Well, Random House (which just "reorganized"--there's an unfortunate amount of that going on in publishing these days) has this books=gifts campaign trying to get people to give books as holiday gifts. It's a good idea, but I think my title for the campaign is catchier.
Books, even hardcovers, remain a tremendous entertainment value. For 25 bucks, you can get a new DVD and spend two hours max being entertained. You can also get a used video game that probably wasn't any good in the first place (because the good ones command over 40 bucks used) but might give you a few hours of entertainment. Or you can buy a brand spankin' new hardcover book. Or two paperbacks! Possibly even 3 if you play your cards right, sale-wise.
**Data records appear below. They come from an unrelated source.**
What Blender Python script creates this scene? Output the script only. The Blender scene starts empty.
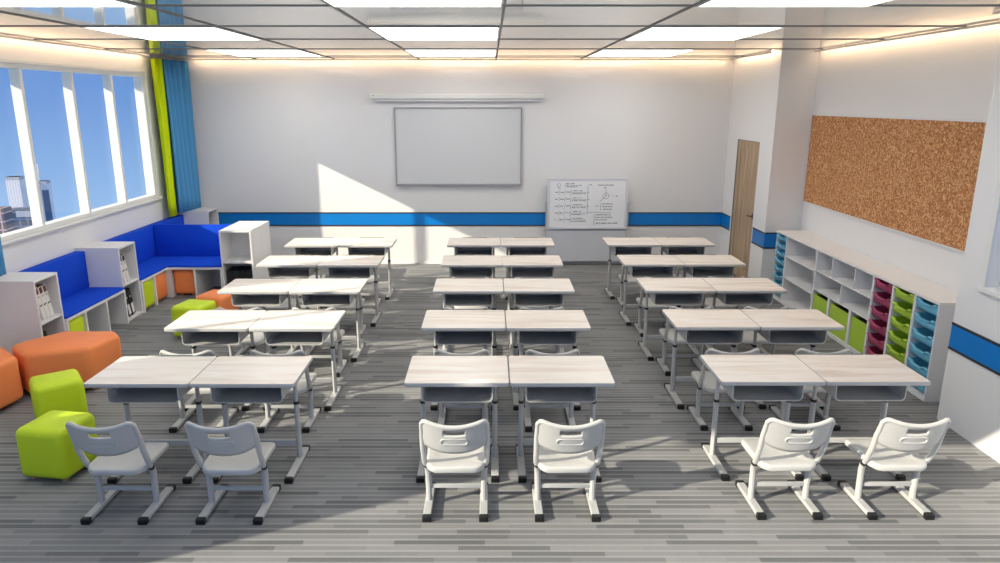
import bpy, bmesh, math, random
from mathutils import Vector, Matrix
random.seed(7)
K = 1.1293           # measuring units -> metres
SC = bpy.context.scene
COL = SC.collection
PI = math.pi

# ------------------------------------------------------------------ materials
def s2l(c):
    return tuple(((v/255)/12.92 if v/255 <= .04045 else ((v/255+.055)/1.055)**2.4) for v in c)
def mat(name, rgb, rough=.5, metal=0., spec=.5, emit=None, estr=0., coat=0.):
    m = bpy.data.materials.new(name); m.use_nodes = True
    b = m.node_tree.nodes['Principled BSDF']
    b.inputs['Base Color'].default_value = (*s2l(rgb), 1)
    b.inputs['Roughness'].default_value = rough
    b.inputs['Metallic'].default_value = metal
    b.inputs['Specular IOR Level'].default_value = spec
    b.inputs['Coat Weight'].default_value = coat
    b.inputs['Coat Roughness'].default_value = .05
    if emit:
        b.inputs['Emission Color'].default_value = (*s2l(emit), 1)
        b.inputs['Emission Strength'].default_value = estr
    return m
def nd(nt, t, **kw):
    n = nt.nodes.new(t)
    for k, v in kw.items():
        if k.startswith('i_'):
            n.inputs[k[2:].replace('_', ' ')].default_value = v
        else: setattr(n, k, v)
    return n
def ramp(nt, stops):
    r = nt.nodes.new('ShaderNodeValToRGB'); e = r.color_ramp.elements
    while len(e) < len(stops): e.new(.5)
    for i, (p, c) in enumerate(stops):
        e[i].position = p; e[i].color = (*s2l(c), 1)
    return r
def grain(m, amt=.06, scale=(60, 60, 60), bump=0.):
    """tiny mottling of the base colour plus an optional bump"""
    nt = m.node_tree; b = nt.nodes['Principled BSDF']
    c = tuple(b.inputs['Base Color'].default_value)
    tc = nd(nt, 'ShaderNodeTexCoord'); mp = nd(nt, 'ShaderNodeMapping'); mp.inputs['Scale'].default_value = scale
    no = nd(nt, 'ShaderNodeTexNoise'); no.inputs['Scale'].default_value = 1.; no.inputs['Detail'].default_value = 3
    nt.links.new(tc.outputs['Object'], mp.inputs[0]); nt.links.new(mp.outputs[0], no.inputs['Vector'])
    mx = nd(nt, 'ShaderNodeMix', data_type='RGBA')
    mx.inputs[6].default_value = tuple(v*(1-amt) for v in c[:3])+(1,)
    mx.inputs[7].default_value = tuple(min(1, v*(1+amt)) for v in c[:3])+(1,)
    nt.links.new(no.outputs['Fac'], mx.inputs[0]); nt.links.new(mx.outputs[2], b.inputs['Base Color'])
    if bump:
        bp = nd(nt, 'ShaderNodeBump'); bp.inputs['Strength'].default_value = bump; bp.inputs['Distance'].default_value = .002
        nt.links.new(no.outputs['Fac'], bp.inputs['Height']); nt.links.new(bp.outputs[0], b.inputs['Normal'])
    return m

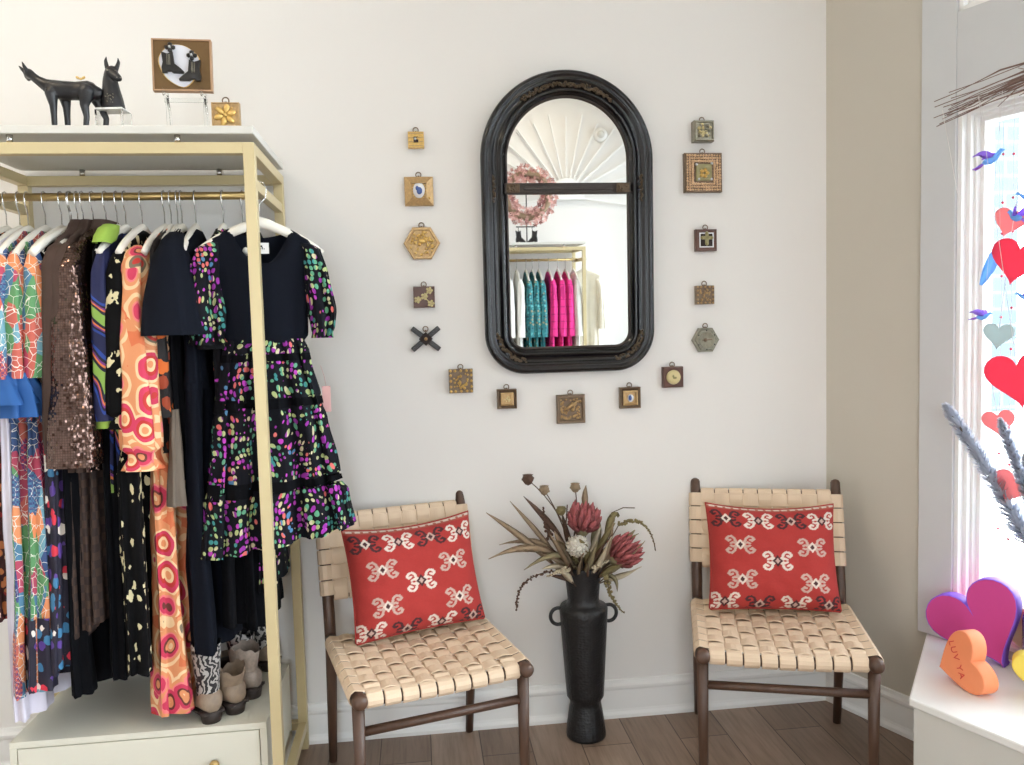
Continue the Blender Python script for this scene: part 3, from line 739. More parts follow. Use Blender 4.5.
# column left of the mirror (top to bottom), row below it, column to the right
ornament('tiny grooved gold square ornament, topmost in the column left of the mirror', .020, 2.001, .052, 4, 'o_gold', P_FLAT, r1)
ornament('sloping sided brass square with a blue and white oval stone', .024, 1.836, .094, 4, 'o_brass', P_BEV, r2)
ornament('gold hexagon with floral relief', .028, 1.667, .120, 6, 'o_brass', [(1, 0), (1, .014), (.95, .019), (.84, .019), (.8, .013), (0, .013)], r3)
ornament('dark square with pale gold flowers, just above the black cross', .029, 1.490, .070, 4, 'o_brown', P_FLAT, r4)
t = thing('cross_ornament', 'black crossed sticks ornament with a dark diamond centre', 'wall ornament', (.030, WY, 1.352), 0, 'small framed ornaments around the mirror')
for s in (1, -1):
    b = MB(); b.box(-.058, .058, -.016, 0, -.0085, .0085, b=.003, M=Matrix.Rotation(s*rad(39), 4, 'Y')); b.box(-.054, .054, -.019, -.015, -.003, .003, b=.001, M=Matrix.Rotation(s*rad(39), 4, 'Y')); b.build('arm', M['o_black'], t)
b = MB(); b.prism(ngon(4, .023), -.026, 0, b=.003); b.build('centre_diamond', M['o_deep'], t)
b = MB(); b.ball((0, -.027, 0), .006, 0, 2); b.build('centre_stud', M['o_brass'], t); ring_hook(t, .026)
ornament('ornate carved gold square at the lower left of the mirror', .142, 1.208, .080, 4, 'o_dark', P_FLAT, carve('o_gold'))
ornament('small double framed bronze square below the left edge of the mirror', .295, 1.142, .066, 4, 'o_dark', P_DEEP, r_mid('o_brass', 'o_cream'))
ornament('dark square with a gold leaf relief hanging lowest under the mirror', .514, 1.099, .098, 4, 'o_dark', P_BOX, r8)
ornament('bronze square with a small blue and white oval under the mirror', .721, 1.130, .072, 4, 'o_dark', P_DEEP, r9)
ornament('brown wooden square with a round cream disc', .874, 1.196, .072, 4, 'o_brown', P_FLAT, r10)
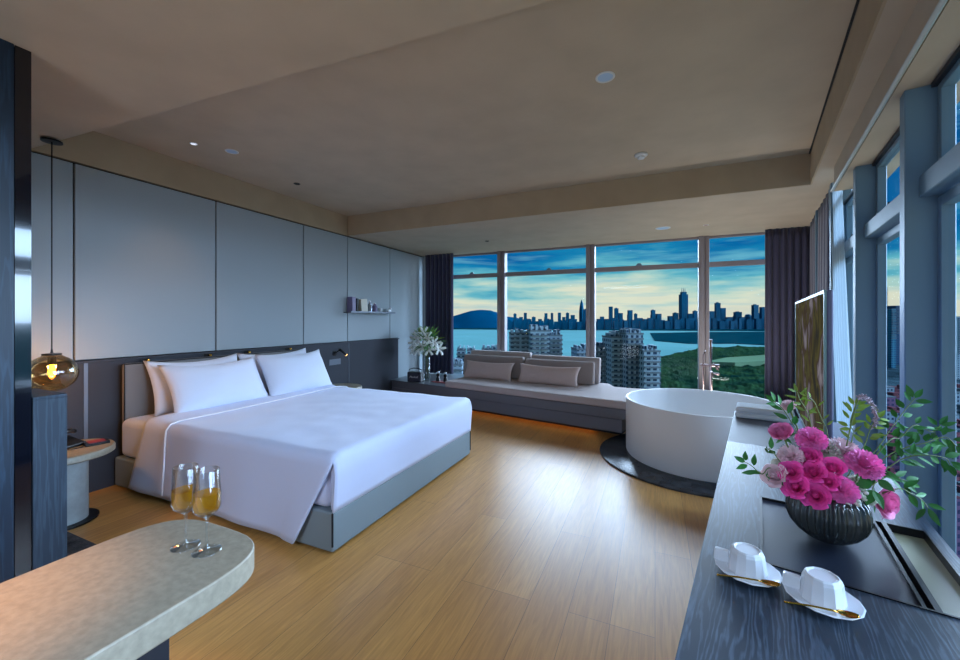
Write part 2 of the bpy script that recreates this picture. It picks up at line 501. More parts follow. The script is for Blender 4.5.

And a book is a nice, thoughtful gift--even if the recipient doesn't like, or even never opens it, it shows that you were really thinking about them and who they are and what they might like.
Here's the only rule. When you give a book as a gift, you must never, never ask about it. If it gets read and enjoyed, you'll hear about it. If you hassle people about whether they're reading, your "gift" becomes burdensome, and fewer people will want to give or receive books as gifts. So hand over the book and then shut up.
Apart from my own oevre, which I of course recommend strongly, here are some books I think would make lovely gifts:
YA Novels: Someone, I can't remember who, described YA novels as "novels without all the bullshit." They tend to be quick, easy, entertaining reads, and many deal with interesting and deep issues without boring the hell out of you. Give these to teens or adults you love:
Charles deLint, The Blue Girl. It's hard to be the new girl in school. Especially when contact with semi-malevolent fairies turns you blue from head to toe and ghosts develop stalker-ish crushes on you.
Larry Doyle, I Love You, Beth Cooper. A really funny book about a dork's graduation night, it reads like a novelization of the funniest teen movie never made. Which it is. It started life as a movie treatment, became a novel, and is now becoming a movie again. If you like those Judd Apatow "raunchy, but with a big heart" comedies, you'll love this.
China Mieville, Un Lun Dun--Don't you hate it when you discover a parallel city below your own, and your best friend becomes the chosen one who has to save the place, but then she falls down on the job and you have to do it even though you don't fulfill the ancient prophecy? Me too!
Neil Gaiman--Graveyard Book. One of the best things I've ever read. Definitely a classic of children's literature. Give it to kids, and they'll pass it on to their own kids.
Horror/Fantasy Type of stuff. Yeah, a lot of the YA books I recommended fell into that category too. So sue me.
Charlie Huston--The Joe Pitt Casebooks, starting with Already Dead. Under most people's radar, Charlie Huston is creating the noir Harry Potter--an engrossing, fully-realized world and a story that starts small and keeps growing bigger and bigger. If you like detective stories and you prefer your vampires thirsty and brutal rather than wan and romantic, these books are for you.
Dan Simmons, The Terror--A 19th-century Artcic expedition winds up with two ships stuck in the ice. Gory complications ensue.
Liz Williams, Snake Agent. It's a fantasy! It's a horror novel! It's a police procedural! It's a buddy comedy! It's all of the above!
Non Fiction:
David Hadju, The Ten-Cent Plague-- it's about the anti-comic book hysteria of the 50's, but is pretty enlightening about how any of these "blame our real or imagined problems on a pop culture scapegoat" phenomena get started.
Tom Vanderbilt, Traffic--If you drive in the United States, you need to read this book.
Books by friends of mine that are really good even though I understand my recommendation may be kinda suspect:
Dana Reinhardt, How to Build a House--a great YA novel about a girl who volunteers to build a house in a disaster-ridden community and ends up coming to terms with how her own home has been destroyed.
Tasha Alexander, And Only To Deceive--first in a series of mysteries set in Victorian England. I enjoyed it immensely--the whole "is the dead husband really who he appeared to be?" plot was very engaging, and the main character really appeared to be a Victorian woman rather than a modern woman dropped into a Victorian setting. Great for mystery lovers, history buffs, and Anglophiles.
Lauren Groff, The Monsters of Templeton--Can you go home again, especially when you have a difficult relationship with your mom, you've screwed up your life royally, there's a mystery at the heart of your identity, and there's a monster in the lake in the middle of town? Read and find out!